Catatan Kecilku
Aku berjalan sendirian, sore ini, di
kawasan pusat Ibukota. Kawasan elit yang tak pernah sepi bahkan sampai lewat
tengah malam. Sengaja kuparkir mobil di gedung parkir sebuah mall. Lalu kulangkahkan kaki menyusuri
trotoar panjang ini. Di kiri kulihat jejeran rumah mewah yang hampir tak terlihat
pintunya karena terhalang oleh pagar super tinggi. Hanya sesekali aku dapat
melihat dari sela pagar, beberapa mobil mewah terparkir rapi di garasi. Tak
salah memang bila kawasan ini disebut elit. Sudah pasti bukan sembarang orang
yang mendiami rumah-rumah tersebut. Tapi rasanya bukan Ibukota bila tak ada terlihat
keberagaman. Setelah menyelesaikan 1 trotoar panjang, kuputuskan untuk
menyeberang jalan, berpindah ke sisi lain. Ternyata di seberang jejeran
rumah-rumah mewah tadi, terdapat lapak-lapak makanan yang menjajakan berbagai
jenis kuliner menarik dengan harga lapak pula.
Tak hanya puluhan lapak makanan yang
ada di sepanjang jalan ini.
Kulihat ratusan terompet bergelantungan
di pinggir jalan, bersama si abang penjual mengadu rezeki berharap akan banyak
orang yang mampir ke lapak mereka. Sangat banyak jenis terompet yang dijajakan.

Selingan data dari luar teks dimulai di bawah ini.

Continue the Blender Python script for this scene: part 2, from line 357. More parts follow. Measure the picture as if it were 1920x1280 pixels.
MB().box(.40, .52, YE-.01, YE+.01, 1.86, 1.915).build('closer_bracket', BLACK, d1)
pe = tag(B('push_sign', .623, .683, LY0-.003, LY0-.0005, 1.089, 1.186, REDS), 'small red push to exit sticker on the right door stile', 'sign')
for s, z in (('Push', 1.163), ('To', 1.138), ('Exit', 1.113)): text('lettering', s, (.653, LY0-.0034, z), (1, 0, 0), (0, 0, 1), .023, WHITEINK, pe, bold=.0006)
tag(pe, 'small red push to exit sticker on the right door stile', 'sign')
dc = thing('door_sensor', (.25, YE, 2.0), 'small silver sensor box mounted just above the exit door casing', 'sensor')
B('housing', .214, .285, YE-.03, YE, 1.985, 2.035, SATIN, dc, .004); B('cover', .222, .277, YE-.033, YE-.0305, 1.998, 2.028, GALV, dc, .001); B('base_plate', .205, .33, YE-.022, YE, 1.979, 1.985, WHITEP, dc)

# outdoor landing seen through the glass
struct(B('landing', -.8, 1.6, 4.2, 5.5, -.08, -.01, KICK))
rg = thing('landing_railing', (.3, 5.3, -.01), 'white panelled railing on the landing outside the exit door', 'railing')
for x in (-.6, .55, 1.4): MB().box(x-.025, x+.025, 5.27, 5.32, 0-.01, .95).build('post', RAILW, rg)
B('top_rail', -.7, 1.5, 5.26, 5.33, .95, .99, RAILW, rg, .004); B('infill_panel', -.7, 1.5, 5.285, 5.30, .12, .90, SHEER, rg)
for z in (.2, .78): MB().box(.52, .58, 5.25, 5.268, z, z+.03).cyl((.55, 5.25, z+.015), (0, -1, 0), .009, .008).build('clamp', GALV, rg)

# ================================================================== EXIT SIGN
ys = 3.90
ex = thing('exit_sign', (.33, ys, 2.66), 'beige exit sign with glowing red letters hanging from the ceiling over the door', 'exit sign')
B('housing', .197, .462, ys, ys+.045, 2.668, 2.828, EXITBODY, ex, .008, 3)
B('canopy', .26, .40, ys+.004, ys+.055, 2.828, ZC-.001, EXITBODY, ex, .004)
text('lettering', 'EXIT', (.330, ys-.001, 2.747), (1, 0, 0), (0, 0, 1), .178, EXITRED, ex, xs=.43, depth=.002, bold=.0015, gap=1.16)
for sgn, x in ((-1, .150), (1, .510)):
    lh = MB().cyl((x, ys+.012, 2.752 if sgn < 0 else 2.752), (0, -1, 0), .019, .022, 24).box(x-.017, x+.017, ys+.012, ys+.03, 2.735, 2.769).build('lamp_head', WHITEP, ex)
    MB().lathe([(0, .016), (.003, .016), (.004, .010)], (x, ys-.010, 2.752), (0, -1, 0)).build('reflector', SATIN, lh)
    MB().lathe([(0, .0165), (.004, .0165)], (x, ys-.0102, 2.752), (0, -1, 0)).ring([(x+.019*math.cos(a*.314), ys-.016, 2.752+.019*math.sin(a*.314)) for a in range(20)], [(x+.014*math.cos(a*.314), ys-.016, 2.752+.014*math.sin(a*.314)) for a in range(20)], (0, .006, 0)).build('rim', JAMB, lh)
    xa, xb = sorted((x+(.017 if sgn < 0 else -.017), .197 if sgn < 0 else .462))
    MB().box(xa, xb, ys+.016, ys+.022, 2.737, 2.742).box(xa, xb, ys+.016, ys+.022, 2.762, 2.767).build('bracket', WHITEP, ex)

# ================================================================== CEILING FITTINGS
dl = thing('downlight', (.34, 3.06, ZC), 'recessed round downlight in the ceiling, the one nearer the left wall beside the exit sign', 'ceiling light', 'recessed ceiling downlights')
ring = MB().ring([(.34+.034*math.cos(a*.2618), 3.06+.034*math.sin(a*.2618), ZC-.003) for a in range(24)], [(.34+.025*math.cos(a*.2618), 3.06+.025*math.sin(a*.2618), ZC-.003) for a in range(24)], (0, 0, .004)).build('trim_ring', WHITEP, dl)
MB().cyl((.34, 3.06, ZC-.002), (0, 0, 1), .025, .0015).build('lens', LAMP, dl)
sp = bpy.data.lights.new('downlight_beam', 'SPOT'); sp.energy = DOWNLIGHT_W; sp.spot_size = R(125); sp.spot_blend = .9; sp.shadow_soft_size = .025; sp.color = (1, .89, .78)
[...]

Seolah mengikuti perkembangan zaman, terompet-terompet tersebut pun mengalami
perubahan bentuk dan ukuran menjadi lebih baik dan menarik, meskipun bunyinya
sama saja. Tapi toh hal tersebut sebenarnya merupakan strategi marketing agar semakin banyak orang yang
membeli terompet.
Aku sempat mengamati
terompet-terompet tersebut. Jarang kulihat terompet yang sangat banyak seperti
ini. Hanya muncul sekali dalam setahun. Pemandangan yang memang wajib di
penghujun tahun seperti ini. Rasanya tak lengkap bila melewati pergantian tahun
tanpa memegang dan meniup terompet.
Kulanjutkan langkah menjauhi keramaian
lapak-lapak tersebut. Udara sore ini memang bersahabat denganku. Semilir angin
menyentuh kulitku, membuatku semakin menikmati langkah-langkahku di tengah kota
metropolitan ini. Kuselipkan kedua tanganku di kantong skinny jeans andalanku. Memang paling nyaman mengenakan celana-jeans-belel kesayanganku ini. Apalagi
saat berjalan-jalan sore seperti ini. Nikmat!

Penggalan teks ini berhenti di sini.